Everyone loves a good Cinderella story. On May 30th, the James Madison University Dukes won the Columbia Super Regional and punched their ticket to Oklahoma City for their first trip to the Women’s College World Series. The Dukes’ success did not necessarily come out of left field as they had already established themselves as one of the best non-Power 5 softball programs—boasting eight CAA Championships—but a non-Power 5 team had not made it to the WCWS in six seasons. Despite these barriers, the Dukes’ 39–2 record was the second-best of the teams entering the WCWS, only topped by their first-round opponent, No. 1 Oklahoma. 

Odicci Alexander and her teammates celebrate after upsetting No. 1 Oklahoma. (SOURCE: AP)

Many feared that the Oklahoma Sooners may make JMU’s fairytale story a brief one. Although the Dukes had one of the nation’s best pitchers, Oddici Alexander, in their corner, Oklahoma’s offense was not only the best in the nation but maybe one of the best in NCAA history. Hits, runs, batting average—you name it and the Sooners are most likely leading the nation in it. With an offense that boasted both the National Player of the Year and the AP Freshman of the Year, this matchup was more than David vs. Goliath, it was more like David vs. ‘the nine Goliath’s that made up OU’s batting order.’

Alexander was quickly thrust into the national spotlight after she quieted the Oklahoma offense, holding them to only six hits and three runs, OU’s lowest total of the season. The Dukes managed to pull off a major upset, beating the Sooners 4–3 in their first WCWS game. Alexander’s performance made it clear that as long as she was on the field, the clock was not going to strike midnight on the Dukes anytime soon.

Alexander managed to top her performance against the Sooners by only allowing one run against No. 5 Oklahoma State in the Dukes’ 2–1 victory. With the win, JMU made history and became the first unseeded team in history to open the WCWS with back-to-back wins and the first unseeded team to ever advance to the national semifinals where they would once again have to face the Sooners.

The Sooners Circle the Wagons

Oklahoma seemed to take their shocking loss to JMU personally. In a season that began by terrorizing opposing pitchers—scoring 29 runs in their season opener against UTEP—the Sooners offense was halted for the first time all season at the most inopportune of times. Oklahoma could only muster up three runs against the unseeded JMU Dukes in the opening game of the WCWS, and the top team in the country suddenly found themselves in the loser’s bracket of the WCWS.

Instead of wallowing in defeat, the Sooners came out swinging against Georgia. Senior Jocelyn Alo set the school record for home runs by notching her 31st homer of the season in the sixth inning to force a run-rule victory for Oklahoma. By the end of the game, the Sooners had increased their season home run total to 150,, eight short of the NCAA record.

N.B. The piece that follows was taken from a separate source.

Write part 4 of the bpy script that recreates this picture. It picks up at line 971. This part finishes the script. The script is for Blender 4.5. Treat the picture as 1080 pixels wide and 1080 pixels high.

Odicci Alexander for JMU makes a game-saving tag against No. 5 Oklahoma St. (SOURCE: AP)

The fireworks continued when the top-ranked Sooners faced No. 2 UCLA. The Bruins managed to jump out to a 3–0 lead early, eerily similar to what happened to the Sooners in their first game against JMU, but this time around Oklahoma was able to rally. The Sooners tallied 10 runs against the second-best team in the country to set up a rematch with the Dukes in the semifinal.

Oklahoma needed to beat JMU twice to advance to the WCWS Championship for the second consecutive year. The Dukes only needed to stun the Sooners one more time to continue their Cinderella run.

The Rematch

In the sixth inning of the semifinal game between JMU and Oklahoma, the Sooners once again found themselves being contained by Oddici Alexander. OU had been limited to four hits in the game and once again found themselves tied 3–3 with the Dukes. It was the Sooner’s catcher Kinzie Hanson who would give Oklahoma the lead with a two-run home run in the seventh inning. OU would get their revenge with a 6–3 victory, but they would need to get the best of Alexander once more to make their return to the WCWS Finals Series.

The final matchup between JMU and Oklahoma would be Odicci Alexander’s fourth consecutive start for the Dukes, and everyone knew that JMU would go as far as her arm could take them. Well, Alexander’s arm finally fell off in the fifth inning of what would be the Dukes’ final game. After JMU established a 1–0 lead in the first inning, the Oklahoma offense began to heat up in the fourth inning, rallying to take a 2–1 lead. Then the Sooners took advantage of a tired pitcher and tacked on four more runs at the bottom of the fifth.

Jocelyn Alo hits a home run in the WCWS elimination game against Georgia. (SOURCE: Alonzo Adams)

Alexander was pulled from the game after throwing her 1,057th of the NCAA Tournament, and the final of her college career. As she made her way to the dugout she received a standing ovation from the Oklahoma City crowd. 

Despite losing their final game 7–1, it is clear that no matter who wins this year’s WCWS, the magical run of the James Madison University Dukes and the pitcher who led them will never be forgotten.

Oklahoma will face Florida St. in the WCWS Finals Series. Florida State won Game 1 and Game 2 is slated for Wednesday, June 9 on ESPN. If necessary, the Sooners and Seminoles will play a deciding Game 3 on Thursday, June 10 on ESPN.